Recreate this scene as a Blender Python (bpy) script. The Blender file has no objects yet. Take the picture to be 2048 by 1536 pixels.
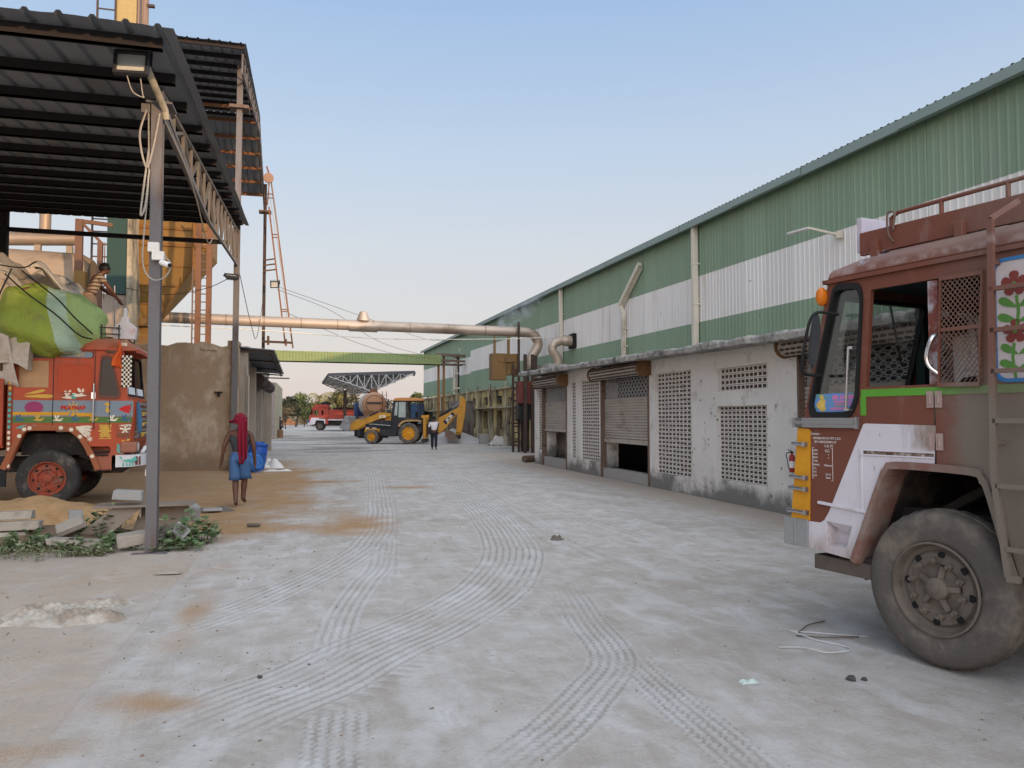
import bpy, bmesh, math, random
import numpy as np
from mathutils import Vector, Matrix
from mathutils.geometry import tessellate_polygon
C = bpy.context.scene.collection
PI = math.pi
R = math.radians
rnd = random.Random(7)

# ------------------------------------------------------------------ helpers
OFF = {}
def tag(o, label=None, cat=None, group=None, kind=None):
    if label: o['label'] = label
    if cat: o['category'] = cat
    if group: o['group'] = group
    if kind: o['kind'] = kind
    return o
def thing(name, label, cat, loc=(0, 0, 0), rz=0, group=None):
    o = bpy.data.objects.new(name, None); C.objects.link(o)
    o.location = loc; o.rotation_euler = (0, 0, rz); o.empty_display_size = .2
    return tag(o, label, cat, group)
def kids(o): return [c for c in bpy.data.objects if c.parent == o]
def dup(o, loc=None, rz=None, label=None, parent=None):
    ch = kids(o); c = o.copy(); C.objects.link(c)
    if parent: c.parent = parent
    for k in ch: dup(k, parent=c)
    if loc: c.location = loc
    if rz is not None: c.rotation_euler = (0, 0, rz)
    if label: c['label'] = label
    return c
def cum(o):
    v = Vector((0, 0, 0))
    while o: v = v + o.location; o = o.parent
    return v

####

▶ [What you should do]:
Set every line down exactly as written, leaving each picture out.

▶ [Response for this exercise]:
Recreate this scene as a Blender Python (bpy) script. The Blender file has no objects yet. Take the picture to be 2048 by 1536 pixels.
import bpy, bmesh, math, random
import numpy as np
from mathutils import Vector, Matrix
from mathutils.geometry import tessellate_polygon
C = bpy.context.scene.collection
PI = math.pi
R = math.radians
rnd = random.Random(7)

# ------------------------------------------------------------------ helpers
OFF = {}
def tag(o, label=None, cat=None, group=None, kind=None):
    if label: o['label'] = label
    if cat: o['category'] = cat
    if group: o['group'] = group
    if kind: o['kind'] = kind
    return o
def thing(name, label, cat, loc=(0, 0, 0), rz=0, group=None):
    o = bpy.data.objects.new(name, None); C.objects.link(o)
    o.location = loc; o.rotation_euler = (0, 0, rz); o.empty_display_size = .2
    return tag(o, label, cat, group)
def kids(o): return [c for c in bpy.data.objects if c.parent == o]
def dup(o, loc=None, rz=None, label=None, parent=None):
    ch = kids(o); c = o.copy(); C.objects.link(c)
    if parent: c.parent = parent
    for k in ch: dup(k, parent=c)
    if loc: c.location = loc
    if rz is not None: c.rotation_euler = (0, 0, rz)
    if label: c['label'] = label
    return c
def cum(o):
    v = Vector((0, 0, 0))
    while o: v = v + o.location; o = o.parent
    return v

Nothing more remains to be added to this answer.